===== SUPPLIED DATA

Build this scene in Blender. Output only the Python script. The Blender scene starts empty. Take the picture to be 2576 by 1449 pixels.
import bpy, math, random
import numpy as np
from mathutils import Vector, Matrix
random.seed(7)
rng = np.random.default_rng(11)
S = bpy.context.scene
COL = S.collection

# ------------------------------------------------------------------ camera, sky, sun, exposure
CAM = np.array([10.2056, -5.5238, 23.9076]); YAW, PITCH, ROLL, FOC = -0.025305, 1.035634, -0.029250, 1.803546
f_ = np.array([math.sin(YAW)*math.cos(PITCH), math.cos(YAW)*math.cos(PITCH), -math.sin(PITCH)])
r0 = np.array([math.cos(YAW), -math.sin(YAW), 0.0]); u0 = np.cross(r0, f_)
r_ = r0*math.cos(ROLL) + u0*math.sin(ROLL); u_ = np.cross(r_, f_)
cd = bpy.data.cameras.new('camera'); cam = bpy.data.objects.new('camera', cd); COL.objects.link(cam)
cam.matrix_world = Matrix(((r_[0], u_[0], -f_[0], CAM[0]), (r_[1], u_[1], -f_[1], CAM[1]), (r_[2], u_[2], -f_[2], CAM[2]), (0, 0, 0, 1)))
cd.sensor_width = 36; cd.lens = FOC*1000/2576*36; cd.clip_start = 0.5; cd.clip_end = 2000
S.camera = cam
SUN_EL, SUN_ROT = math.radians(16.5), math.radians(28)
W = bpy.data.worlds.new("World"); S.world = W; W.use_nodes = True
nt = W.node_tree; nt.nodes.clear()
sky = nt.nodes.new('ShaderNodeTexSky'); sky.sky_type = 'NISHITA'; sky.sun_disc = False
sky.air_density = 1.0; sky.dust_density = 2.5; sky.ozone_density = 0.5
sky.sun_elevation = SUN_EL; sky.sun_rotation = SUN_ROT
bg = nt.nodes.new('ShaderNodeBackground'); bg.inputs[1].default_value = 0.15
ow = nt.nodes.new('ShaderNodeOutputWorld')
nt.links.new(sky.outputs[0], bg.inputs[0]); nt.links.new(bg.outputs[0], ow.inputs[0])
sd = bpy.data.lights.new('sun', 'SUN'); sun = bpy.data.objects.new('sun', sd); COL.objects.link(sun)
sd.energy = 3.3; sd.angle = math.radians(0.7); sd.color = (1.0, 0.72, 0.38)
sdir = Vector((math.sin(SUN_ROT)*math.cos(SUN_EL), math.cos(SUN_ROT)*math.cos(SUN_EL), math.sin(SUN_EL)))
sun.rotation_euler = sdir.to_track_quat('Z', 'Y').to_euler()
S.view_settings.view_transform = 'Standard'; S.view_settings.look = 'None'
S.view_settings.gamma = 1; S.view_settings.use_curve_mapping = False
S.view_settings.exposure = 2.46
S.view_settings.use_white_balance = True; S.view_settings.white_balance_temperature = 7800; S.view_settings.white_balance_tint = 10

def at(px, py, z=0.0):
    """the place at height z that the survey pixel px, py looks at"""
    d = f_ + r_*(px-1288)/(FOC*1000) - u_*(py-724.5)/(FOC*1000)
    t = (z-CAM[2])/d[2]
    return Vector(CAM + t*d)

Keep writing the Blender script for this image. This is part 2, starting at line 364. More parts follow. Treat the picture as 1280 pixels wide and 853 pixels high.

==========

TO DO ▸ Using the material above, print every entry exactly as written.

WRITTEN REPLY ▸
Build this scene in Blender. Output only the Python script. The Blender scene starts empty. Take the picture to be 2576 by 1449 pixels.
import bpy, math, random
import numpy as np
from mathutils import Vector, Matrix
random.seed(7)
rng = np.random.default_rng(11)
S = bpy.context.scene
COL = S.collection

# ------------------------------------------------------------------ camera, sky, sun, exposure
CAM = np.array([10.2056, -5.5238, 23.9076]); YAW, PITCH, ROLL, FOC = -0.025305, 1.035634, -0.029250, 1.803546
f_ = np.array([math.sin(YAW)*math.cos(PITCH), math.cos(YAW)*math.cos(PITCH), -math.sin(PITCH)])
r0 = np.array([math.cos(YAW), -math.sin(YAW), 0.0]); u0 = np.cross(r0, f_)
r_ = r0*math.cos(ROLL) + u0*math.sin(ROLL); u_ = np.cross(r_, f_)
cd = bpy.data.cameras.new('camera'); cam = bpy.data.objects.new('camera', cd); COL.objects.link(cam)
cam.matrix_world = Matrix(((r_[0], u_[0], -f_[0], CAM[0]), (r_[1], u_[1], -f_[1], CAM[1]), (r_[2], u_[2], -f_[2], CAM[2]), (0, 0, 0, 1)))
cd.sensor_width = 36; cd.lens = FOC*1000/2576*36; cd.clip_start = 0.5; cd.clip_end = 2000
S.camera = cam
SUN_EL, SUN_ROT = math.radians(16.5), math.radians(28)
W = bpy.data.worlds.new("World"); S.world = W; W.use_nodes = True
nt = W.node_tree; nt.nodes.clear()
sky = nt.nodes.new('ShaderNodeTexSky'); sky.sky_type = 'NISHITA'; sky.sun_disc = False
sky.air_density = 1.0; sky.dust_density = 2.5; sky.ozone_density = 0.5
sky.sun_elevation = SUN_EL; sky.sun_rotation = SUN_ROT
bg = nt.nodes.new('ShaderNodeBackground'); bg.inputs[1].default_value = 0.15
ow = nt.nodes.new('ShaderNodeOutputWorld')
nt.links.new(sky.outputs[0], bg.inputs[0]); nt.links.new(bg.outputs[0], ow.inputs[0])
sd = bpy.data.lights.new('sun', 'SUN'); sun = bpy.data.objects.new('sun', sd); COL.objects.link(sun)
sd.energy = 3.3; sd.angle = math.radians(0.7); sd.color = (1.0, 0.72, 0.38)
sdir = Vector((math.sin(SUN_ROT)*math.cos(SUN_EL), math.cos(SUN_ROT)*math.cos(SUN_EL), math.sin(SUN_EL)))
sun.rotation_euler = sdir.to_track_quat('Z', 'Y').to_euler()
S.view_settings.view_transform = 'Standard'; S.view_settings.look = 'None'
S.view_settings.gamma = 1; S.view_settings.use_curve_mapping = False
S.view_settings.exposure = 2.46
S.view_settings.use_white_balance = True; S.view_settings.white_balance_temperature = 7800; S.view_settings.white_balance_tint = 10

def at(px, py, z=0.0):
    """the place at height z that the survey pixel px, py looks at"""
    d = f_ + r_*(px-1288)/(FOC*1000) - u_*(py-724.5)/(FOC*1000)
    t = (z-CAM[2])/d[2]
    return Vector(CAM + t*d)

Keep writing the Blender script for this image. This is part 2, starting at line 364. More parts follow. Treat the picture as 1280 pixels wide and 853 pixels high.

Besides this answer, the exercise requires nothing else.